Stay away while they are there. Take your kids and get out of the house. Have your husband deal with them. Maybe if you aren't there doing what you are doing for them, then he will be forced to deal with their behavior.

Crgroves1980
by on Apr. 16, 2012 at 5:42 PM

we have been married for almost 3 years, things were good in the begining but seem to be rolling down hill

Crgroves1980
by on Apr. 16, 2012 at 5:51 PM

I bought the house myself with a trust fund my father left for me. He works alot and makes good money. I work also, we both work from home.  He definately contributes. The one and only issue is his 2 girls. he also has 2 grown children.

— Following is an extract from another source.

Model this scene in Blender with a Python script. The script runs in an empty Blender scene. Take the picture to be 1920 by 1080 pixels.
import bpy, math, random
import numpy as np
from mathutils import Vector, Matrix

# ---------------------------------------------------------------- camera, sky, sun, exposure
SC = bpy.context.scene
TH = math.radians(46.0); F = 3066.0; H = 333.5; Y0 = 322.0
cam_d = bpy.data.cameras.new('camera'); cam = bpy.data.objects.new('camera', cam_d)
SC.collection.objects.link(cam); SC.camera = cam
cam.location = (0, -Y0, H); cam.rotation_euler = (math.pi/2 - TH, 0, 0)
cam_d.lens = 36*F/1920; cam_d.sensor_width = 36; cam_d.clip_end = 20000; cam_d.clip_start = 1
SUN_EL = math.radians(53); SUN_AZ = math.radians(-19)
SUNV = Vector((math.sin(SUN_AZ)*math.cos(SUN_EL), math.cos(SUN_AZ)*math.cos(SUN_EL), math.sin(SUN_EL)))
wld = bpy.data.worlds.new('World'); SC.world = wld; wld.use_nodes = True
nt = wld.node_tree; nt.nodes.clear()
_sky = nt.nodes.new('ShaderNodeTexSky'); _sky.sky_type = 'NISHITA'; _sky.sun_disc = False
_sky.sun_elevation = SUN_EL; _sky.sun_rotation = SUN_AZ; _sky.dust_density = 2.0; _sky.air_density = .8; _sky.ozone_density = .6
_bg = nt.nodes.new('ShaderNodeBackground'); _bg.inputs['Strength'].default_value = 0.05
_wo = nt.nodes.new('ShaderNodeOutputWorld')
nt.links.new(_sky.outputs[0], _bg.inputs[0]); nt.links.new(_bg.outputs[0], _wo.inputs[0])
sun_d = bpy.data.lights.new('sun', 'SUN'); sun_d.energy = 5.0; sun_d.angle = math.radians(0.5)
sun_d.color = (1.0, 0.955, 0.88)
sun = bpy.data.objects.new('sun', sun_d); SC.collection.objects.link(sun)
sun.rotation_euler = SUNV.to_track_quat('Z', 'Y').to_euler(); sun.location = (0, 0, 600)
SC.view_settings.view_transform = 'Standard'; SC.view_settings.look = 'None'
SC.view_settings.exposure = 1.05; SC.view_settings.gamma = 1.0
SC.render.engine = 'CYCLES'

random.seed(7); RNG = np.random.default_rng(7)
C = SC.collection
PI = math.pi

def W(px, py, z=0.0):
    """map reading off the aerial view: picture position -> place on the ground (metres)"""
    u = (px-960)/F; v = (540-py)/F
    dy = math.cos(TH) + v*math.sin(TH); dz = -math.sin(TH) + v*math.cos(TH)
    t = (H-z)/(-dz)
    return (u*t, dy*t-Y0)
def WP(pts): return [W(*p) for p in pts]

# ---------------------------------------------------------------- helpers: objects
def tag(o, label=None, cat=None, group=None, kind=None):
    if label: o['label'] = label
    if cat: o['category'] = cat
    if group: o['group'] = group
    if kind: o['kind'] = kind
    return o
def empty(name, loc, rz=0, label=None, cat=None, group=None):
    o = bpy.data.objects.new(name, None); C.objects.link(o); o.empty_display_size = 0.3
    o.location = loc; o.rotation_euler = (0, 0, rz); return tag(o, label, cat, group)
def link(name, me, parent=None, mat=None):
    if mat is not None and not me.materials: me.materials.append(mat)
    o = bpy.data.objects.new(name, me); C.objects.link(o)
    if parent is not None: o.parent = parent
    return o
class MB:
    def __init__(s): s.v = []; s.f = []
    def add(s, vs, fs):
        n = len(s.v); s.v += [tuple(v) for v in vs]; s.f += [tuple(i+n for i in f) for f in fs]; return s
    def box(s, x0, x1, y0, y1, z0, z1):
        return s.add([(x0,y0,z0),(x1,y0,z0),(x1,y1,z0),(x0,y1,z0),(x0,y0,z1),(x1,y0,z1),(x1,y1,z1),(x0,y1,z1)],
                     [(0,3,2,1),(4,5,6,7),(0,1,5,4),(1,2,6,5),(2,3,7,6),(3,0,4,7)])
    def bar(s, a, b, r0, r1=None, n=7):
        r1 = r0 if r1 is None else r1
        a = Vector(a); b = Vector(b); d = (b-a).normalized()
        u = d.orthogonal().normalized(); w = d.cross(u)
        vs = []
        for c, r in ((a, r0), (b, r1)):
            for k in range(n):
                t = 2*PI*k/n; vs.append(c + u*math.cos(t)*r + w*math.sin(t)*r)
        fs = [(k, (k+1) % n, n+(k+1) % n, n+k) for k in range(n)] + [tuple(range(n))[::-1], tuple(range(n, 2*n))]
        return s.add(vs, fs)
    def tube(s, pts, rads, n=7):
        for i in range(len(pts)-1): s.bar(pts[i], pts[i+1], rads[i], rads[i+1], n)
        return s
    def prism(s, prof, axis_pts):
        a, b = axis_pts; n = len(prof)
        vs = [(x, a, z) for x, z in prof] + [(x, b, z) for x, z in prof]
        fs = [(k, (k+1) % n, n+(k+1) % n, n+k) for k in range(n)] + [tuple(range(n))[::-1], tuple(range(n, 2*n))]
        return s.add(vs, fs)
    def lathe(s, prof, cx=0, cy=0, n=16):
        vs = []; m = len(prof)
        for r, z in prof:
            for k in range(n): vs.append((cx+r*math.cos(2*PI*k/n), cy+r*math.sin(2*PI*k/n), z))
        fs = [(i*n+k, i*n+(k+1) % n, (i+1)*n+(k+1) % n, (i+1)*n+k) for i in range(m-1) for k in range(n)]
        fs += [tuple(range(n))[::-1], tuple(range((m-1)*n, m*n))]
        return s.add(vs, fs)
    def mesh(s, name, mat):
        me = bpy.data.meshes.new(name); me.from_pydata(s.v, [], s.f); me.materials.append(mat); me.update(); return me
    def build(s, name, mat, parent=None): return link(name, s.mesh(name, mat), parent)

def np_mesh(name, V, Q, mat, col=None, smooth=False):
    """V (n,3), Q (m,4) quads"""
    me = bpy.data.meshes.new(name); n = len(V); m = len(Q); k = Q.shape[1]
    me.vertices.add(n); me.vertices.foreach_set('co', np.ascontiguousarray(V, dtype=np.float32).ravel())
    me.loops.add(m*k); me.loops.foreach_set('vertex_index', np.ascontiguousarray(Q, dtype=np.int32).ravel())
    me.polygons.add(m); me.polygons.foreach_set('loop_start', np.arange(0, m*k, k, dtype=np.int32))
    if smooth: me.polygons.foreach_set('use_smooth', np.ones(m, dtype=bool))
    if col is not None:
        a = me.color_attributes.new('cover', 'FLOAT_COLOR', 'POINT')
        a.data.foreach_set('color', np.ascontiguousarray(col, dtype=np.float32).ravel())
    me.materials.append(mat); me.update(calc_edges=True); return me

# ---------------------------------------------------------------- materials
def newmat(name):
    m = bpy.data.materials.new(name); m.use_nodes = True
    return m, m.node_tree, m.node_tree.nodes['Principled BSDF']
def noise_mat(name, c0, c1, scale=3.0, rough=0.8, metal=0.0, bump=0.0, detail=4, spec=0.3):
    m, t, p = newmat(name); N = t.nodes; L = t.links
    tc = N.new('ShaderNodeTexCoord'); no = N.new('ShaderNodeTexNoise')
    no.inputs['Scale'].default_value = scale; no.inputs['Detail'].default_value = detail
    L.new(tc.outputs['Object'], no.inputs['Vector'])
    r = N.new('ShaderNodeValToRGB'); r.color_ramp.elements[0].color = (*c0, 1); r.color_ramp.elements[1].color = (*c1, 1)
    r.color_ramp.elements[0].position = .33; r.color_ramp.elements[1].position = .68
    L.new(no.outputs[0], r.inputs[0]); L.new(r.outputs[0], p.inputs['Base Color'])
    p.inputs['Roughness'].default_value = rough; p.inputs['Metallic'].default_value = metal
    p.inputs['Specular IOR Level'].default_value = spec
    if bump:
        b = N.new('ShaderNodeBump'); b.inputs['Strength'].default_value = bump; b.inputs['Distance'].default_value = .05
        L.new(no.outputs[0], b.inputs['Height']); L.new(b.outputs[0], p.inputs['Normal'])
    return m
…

Im just not sure if i am expecting too much from the girls or if im too strict. I was raised by a single father who was a retired marine, I was in the army reserves, i have 3 boys that i raised by myself.

 

Are raising girls that difficult???? i dont ask much, but i definately dont ask twice. if my 6 year old can do what is asked the first time shouldnt a 9 and 14 yo be able to also? i asked for 3 things this last weekend and they did NONE! I asked them to vaccuume, they claim not to know how. I asked for laundry to be put away, its still sitting there, and o ya, please bathe and change your underwear. WHAT IS UP WITH  THAT??? I figure my boys would be the ones wearing stinky drawers!!  Am I wrong? Am I crazy? Im afraid at this point of just blowing up!

 

Crgroves1980
by on Apr. 16, 2012 at 5:53 PM
1 mom liked this

I just feel that being ignored is disrespectful, sorry for the venting

DDDaysh
by on Apr. 16, 2012 at 5:59 PM

 You aren't their parent.  If you can't get along with them, then let your husband do all the parenting. 

Maybe being ignored is disrespectful, but it's not really your place to do anything about it.  It's your husbands. If he doesn't care or won't parent them, the only thing you can do is disengage from the situation.